There are four ways to make money from subject-to’s. But, before I tell you one of those ways, let me quickly tell you about my search for a new home. I met with the seller last week and negotiations went nowhere so I left. Basically, the guy was not motivated enough, so I’m going to start sending out letters and continue my quest. I’m not going to update you every week (because I don’t feel like it), but instead once I buy my place I’m going to write a long post and give you the exact details about how everything went down.

Learning “They Pay You” Subject-To

Alright, how many of you know what the “they pay you” subject-to is? Probably not enough. Here’s how it works: When you purchase a property subject-to, you know that the property must cash flow typically around $200 a month at minimum. However, in this market a lot of calls that I get are sellers who want me to take over their payments ASAP, but when I do my research the property doesn’t cash flow.

Let’s use a scenario to show you how I solve this problem. I get a call from a seller and he wants me to take over his payments of $1,500 a month. I run my numbers and market rent is $1,300. I also know that I want positive cash flow of $200 a month, which means I need my payment on this house to be $1,100 a month. So, I call the seller and using my scripts I let him know that I can assist him. I tell him that I can take over his payments, however since our company doesn’t take on negative cash flow he will have to write me a check for $400 a month. I do this for a five year term, and you’d be pleasantly surprised that a lot of sellers are willing to do this. Think about it this way: Instead of having to pay $1,100 per month, he now only pays $400.

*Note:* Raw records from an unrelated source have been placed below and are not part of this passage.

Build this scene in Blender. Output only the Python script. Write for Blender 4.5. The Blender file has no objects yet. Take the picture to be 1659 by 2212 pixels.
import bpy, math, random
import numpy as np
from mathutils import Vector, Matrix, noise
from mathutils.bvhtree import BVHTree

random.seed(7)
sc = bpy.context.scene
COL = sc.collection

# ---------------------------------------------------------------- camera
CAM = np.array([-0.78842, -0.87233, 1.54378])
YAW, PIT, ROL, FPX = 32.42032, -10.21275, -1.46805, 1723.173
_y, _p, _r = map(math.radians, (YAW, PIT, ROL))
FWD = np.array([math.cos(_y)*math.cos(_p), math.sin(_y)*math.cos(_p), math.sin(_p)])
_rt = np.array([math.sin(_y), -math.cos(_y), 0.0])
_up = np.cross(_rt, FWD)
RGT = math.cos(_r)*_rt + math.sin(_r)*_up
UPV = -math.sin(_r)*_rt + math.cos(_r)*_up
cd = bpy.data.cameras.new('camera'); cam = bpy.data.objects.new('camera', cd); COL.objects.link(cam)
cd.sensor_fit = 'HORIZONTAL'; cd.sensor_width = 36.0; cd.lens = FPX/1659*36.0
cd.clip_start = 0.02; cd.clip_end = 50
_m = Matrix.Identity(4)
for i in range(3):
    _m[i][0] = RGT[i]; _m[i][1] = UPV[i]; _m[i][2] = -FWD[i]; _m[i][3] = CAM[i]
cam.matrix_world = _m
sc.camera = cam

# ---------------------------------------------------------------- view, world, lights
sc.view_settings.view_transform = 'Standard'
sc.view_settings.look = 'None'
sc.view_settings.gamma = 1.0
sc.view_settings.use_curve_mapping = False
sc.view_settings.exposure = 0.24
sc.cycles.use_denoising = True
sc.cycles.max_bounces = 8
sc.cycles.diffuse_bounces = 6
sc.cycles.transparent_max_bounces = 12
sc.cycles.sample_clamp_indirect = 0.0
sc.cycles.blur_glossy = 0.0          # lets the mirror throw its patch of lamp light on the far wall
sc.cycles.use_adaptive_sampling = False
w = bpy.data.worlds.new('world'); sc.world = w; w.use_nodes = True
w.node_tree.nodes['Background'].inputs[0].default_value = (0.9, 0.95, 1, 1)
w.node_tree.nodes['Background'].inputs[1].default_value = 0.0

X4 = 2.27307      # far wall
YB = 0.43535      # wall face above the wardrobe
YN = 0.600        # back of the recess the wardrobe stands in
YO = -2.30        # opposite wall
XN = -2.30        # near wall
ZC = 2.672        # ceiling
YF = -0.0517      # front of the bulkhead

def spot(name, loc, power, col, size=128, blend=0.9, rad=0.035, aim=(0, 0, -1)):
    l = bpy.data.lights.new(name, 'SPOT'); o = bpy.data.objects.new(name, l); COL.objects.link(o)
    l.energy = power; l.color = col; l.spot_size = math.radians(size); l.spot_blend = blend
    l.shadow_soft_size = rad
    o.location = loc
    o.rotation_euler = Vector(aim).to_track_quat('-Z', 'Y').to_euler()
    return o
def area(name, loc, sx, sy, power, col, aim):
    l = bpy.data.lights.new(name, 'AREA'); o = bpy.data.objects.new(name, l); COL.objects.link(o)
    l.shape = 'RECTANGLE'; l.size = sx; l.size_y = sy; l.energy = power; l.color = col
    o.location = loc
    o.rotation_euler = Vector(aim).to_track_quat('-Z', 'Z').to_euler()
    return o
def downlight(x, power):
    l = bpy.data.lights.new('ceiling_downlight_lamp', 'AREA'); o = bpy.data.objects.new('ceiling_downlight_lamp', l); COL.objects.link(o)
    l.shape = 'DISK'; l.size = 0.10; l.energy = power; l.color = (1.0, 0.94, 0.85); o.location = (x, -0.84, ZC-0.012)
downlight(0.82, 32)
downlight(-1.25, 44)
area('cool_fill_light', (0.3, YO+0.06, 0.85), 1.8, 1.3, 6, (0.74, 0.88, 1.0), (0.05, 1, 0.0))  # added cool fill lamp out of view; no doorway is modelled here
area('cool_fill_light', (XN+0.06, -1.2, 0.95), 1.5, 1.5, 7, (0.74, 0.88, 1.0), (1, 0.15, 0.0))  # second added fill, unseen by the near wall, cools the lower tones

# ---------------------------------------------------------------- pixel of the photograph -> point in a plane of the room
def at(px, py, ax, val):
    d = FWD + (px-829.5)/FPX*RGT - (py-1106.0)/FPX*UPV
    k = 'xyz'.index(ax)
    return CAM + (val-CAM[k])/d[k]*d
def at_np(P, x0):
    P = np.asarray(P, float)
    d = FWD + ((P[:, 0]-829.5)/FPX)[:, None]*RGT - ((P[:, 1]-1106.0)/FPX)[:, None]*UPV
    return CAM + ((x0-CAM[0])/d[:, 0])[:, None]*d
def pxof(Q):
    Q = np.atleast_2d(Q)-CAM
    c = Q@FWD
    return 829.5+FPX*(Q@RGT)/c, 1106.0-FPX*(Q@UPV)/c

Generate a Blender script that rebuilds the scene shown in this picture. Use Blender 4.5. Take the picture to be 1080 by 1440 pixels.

And, for you negative people out there who say this doesn’t work (it works, I do it) let me show you how you minimize your risks. You have iron clad paperwork which states that if the sellers do not make the payments to you, that you will stop making their mortgage payment and the property will be foreclosed on and their credit ruined. Only once, have I had a seller “test” me on this. He stopped making the payments, so I stopped making mine and right before the house was to go to foreclosure he brought his payments current (you only do this technique on straight rentals because of the risk, not on properties you sell via lease option).